Wyoming Cowboy Hall Of Fame

The Real Cowboys of the "Cowboy State"

Potter, Burl

Potter

Potter1

Burl was born in 1921 in Linwood, Utah, and was the 4th of 13 siblings. He worked on the family farm during his early years. He went to a one room school house until the 8th grade.

In 1933 at the age of 12, he had the job to change out the horses on the construction of a road, which used horse drawn equipment to do the work. His responsibility was to take a string of horses to the job site every other day. This was through miles and miles of open country between Manila, Utah to Green River, Wyoming.

As a young boy his father sent him to take a herd of sheep to summer pastures on the Uinta mountains. He remained with them through the summer living in a sheep camp and having only his horse and dog for company.

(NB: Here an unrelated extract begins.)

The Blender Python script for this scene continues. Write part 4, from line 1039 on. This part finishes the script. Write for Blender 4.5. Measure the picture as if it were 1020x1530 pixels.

He remembers the thunder and lightening storms he endured during his stay on the mountain.

Some of his favorite stories are of times he and his brothers wrangled wild horses and broke them to ride. The horses were their saddle horses they used for ranch work. The other cowboys gave him the name Sorrely, because his hair was the color of a sorrel horse. He never forgot the names of those horses or any other horse he used in cowboying.

He worked for several ranches sounth of Rock Springs, Wyoming as a ranch hand until 1956.

In 1956 Burl moved his family to Daniel, Wyoming to work for Bob and Mildred Miller on the Flying V ranch. Ranch life at the V included taking care of a herd of cows. Taking them to the Green River Drift for summer pastures and then rounding them up in the fall to bring back to pasture. During the summer hay was put up by horse drawn equipment. During the winter the cattle were fed using a horse drawn sleigh. There were always brandings during the summer which required all cowboy hands to help. There were always cowboys going to and from other ranches in the area who would show up for a delicious dinner provided by Burl’s wife Pete.

In later years Burl went to work for Buss Fear at Big Piney, Wyoming. Buss became his best friend. The two were often seen working cattle together. Burl’s favorite task was to take care of the cows. He was known for his ability to read cows, accurately count and his memory of brands. He spent many days horseback, driving cows to and from locations for summer and winter pastures. Cow camp was to become his favorite place.

He always believed a man could not work unless he had a good breakfast. The coffee pot had fresh coffee added to old grounds and could sink a horse shoe. The morning meal always included sour dough pancakes, eggs and bacon.

After Fear Ranches were sold, he worked for Bill Barney until his retirement.

Burl lives in Arizona now but is still that cowboy, getting up every morning and putting on his cowboy boots and never leaves the house without the black cowboy hat.